-------- Records

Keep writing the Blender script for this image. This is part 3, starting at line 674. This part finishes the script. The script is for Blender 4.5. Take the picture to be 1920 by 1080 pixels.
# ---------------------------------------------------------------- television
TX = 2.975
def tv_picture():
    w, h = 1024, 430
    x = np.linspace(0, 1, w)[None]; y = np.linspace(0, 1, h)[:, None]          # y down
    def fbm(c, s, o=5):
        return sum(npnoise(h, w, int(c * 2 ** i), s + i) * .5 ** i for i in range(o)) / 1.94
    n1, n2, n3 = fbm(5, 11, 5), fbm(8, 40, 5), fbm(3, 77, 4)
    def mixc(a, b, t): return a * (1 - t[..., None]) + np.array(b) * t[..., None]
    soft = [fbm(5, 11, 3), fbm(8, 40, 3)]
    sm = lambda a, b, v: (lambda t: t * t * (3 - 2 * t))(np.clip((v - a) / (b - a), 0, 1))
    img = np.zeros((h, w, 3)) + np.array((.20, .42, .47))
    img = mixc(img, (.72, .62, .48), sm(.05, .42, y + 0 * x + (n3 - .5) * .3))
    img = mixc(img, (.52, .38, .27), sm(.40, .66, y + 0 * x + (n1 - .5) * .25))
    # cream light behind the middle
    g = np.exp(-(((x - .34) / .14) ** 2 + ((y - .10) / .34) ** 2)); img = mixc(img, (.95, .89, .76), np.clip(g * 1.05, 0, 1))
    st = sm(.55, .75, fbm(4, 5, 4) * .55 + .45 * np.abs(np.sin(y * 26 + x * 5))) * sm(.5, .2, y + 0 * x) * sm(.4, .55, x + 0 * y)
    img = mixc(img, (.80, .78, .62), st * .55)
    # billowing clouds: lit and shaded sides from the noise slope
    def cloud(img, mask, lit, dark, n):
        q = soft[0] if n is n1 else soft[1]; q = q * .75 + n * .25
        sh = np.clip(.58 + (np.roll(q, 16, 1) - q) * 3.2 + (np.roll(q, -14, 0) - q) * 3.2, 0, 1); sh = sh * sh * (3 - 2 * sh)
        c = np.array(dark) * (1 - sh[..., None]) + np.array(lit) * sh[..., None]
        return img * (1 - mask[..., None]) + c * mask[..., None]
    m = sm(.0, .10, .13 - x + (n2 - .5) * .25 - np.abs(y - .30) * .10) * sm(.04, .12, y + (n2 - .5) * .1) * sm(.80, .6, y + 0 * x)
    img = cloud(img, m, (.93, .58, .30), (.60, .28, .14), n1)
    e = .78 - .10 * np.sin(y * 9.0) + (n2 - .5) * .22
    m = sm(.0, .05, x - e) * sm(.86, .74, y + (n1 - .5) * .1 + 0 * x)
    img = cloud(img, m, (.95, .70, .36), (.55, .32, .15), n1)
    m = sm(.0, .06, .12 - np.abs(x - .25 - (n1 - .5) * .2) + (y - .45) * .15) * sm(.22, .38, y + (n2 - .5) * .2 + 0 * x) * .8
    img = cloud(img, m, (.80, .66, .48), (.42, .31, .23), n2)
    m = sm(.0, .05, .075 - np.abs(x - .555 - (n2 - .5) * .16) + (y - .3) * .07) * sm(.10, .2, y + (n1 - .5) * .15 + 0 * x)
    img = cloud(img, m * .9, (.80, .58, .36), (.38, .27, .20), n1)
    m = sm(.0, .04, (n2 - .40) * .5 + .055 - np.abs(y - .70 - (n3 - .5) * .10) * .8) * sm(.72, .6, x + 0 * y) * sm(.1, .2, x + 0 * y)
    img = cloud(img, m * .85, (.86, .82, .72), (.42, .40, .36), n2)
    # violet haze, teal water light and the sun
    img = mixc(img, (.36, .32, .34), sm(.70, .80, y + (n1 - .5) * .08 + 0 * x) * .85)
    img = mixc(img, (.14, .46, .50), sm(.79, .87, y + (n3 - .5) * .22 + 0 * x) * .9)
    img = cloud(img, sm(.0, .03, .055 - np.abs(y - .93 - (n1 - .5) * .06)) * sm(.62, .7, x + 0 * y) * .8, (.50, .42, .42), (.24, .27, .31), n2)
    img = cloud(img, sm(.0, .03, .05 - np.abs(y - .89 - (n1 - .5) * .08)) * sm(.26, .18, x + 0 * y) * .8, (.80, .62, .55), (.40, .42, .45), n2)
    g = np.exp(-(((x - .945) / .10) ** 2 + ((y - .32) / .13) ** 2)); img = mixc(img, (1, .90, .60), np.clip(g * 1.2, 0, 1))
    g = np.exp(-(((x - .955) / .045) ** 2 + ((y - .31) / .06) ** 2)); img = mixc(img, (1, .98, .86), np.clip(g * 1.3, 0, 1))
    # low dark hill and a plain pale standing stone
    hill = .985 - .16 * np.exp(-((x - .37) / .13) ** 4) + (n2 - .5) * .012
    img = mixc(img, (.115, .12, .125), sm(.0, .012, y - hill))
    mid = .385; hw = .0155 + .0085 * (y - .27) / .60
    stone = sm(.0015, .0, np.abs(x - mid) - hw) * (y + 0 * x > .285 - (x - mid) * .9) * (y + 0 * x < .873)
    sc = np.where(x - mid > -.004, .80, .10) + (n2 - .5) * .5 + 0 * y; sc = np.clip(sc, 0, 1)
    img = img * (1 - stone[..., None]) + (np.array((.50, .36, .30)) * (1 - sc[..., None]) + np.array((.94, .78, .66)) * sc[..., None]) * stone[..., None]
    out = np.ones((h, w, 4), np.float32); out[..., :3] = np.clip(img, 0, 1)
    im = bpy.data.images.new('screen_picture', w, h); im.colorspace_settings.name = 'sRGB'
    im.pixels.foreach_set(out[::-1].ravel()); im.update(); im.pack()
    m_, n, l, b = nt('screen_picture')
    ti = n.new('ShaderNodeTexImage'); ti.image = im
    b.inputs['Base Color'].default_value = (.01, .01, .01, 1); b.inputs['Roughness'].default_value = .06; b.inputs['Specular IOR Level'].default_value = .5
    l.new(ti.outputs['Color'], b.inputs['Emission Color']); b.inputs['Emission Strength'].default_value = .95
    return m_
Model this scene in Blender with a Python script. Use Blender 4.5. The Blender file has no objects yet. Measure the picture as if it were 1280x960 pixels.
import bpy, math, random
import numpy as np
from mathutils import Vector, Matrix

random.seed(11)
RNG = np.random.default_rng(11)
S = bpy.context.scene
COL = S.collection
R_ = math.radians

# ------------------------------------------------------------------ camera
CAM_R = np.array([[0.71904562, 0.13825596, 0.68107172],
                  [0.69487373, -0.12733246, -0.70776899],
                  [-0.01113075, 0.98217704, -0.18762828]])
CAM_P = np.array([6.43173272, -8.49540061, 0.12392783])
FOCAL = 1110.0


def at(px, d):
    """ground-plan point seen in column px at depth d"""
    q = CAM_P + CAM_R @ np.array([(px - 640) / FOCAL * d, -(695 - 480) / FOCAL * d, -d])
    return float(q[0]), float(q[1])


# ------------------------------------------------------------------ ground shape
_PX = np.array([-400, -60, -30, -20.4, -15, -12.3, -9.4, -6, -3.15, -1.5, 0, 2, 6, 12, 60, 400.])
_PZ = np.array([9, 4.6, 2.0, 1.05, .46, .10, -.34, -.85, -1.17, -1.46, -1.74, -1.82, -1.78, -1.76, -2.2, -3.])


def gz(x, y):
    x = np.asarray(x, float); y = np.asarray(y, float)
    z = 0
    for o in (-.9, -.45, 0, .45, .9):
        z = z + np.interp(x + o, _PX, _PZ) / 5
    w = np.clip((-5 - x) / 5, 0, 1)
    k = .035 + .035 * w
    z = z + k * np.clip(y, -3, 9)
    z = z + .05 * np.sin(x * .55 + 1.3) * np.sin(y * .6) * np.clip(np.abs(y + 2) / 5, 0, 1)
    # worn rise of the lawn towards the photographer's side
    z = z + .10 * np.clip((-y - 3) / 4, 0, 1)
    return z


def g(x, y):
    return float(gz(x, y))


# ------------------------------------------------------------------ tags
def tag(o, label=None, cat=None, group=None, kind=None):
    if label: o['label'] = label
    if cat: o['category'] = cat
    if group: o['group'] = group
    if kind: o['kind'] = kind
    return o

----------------

Start at the line with "Model this scene" and stop after the line with "from mathutils import Vector, Matrix". Repeat exactly the lines in that range.

## Solution
Model this scene in Blender with a Python script. Use Blender 4.5. The Blender file has no objects yet. Measure the picture as if it were 1280x960 pixels.
import bpy, math, random
import numpy as np
from mathutils import Vector, Matrix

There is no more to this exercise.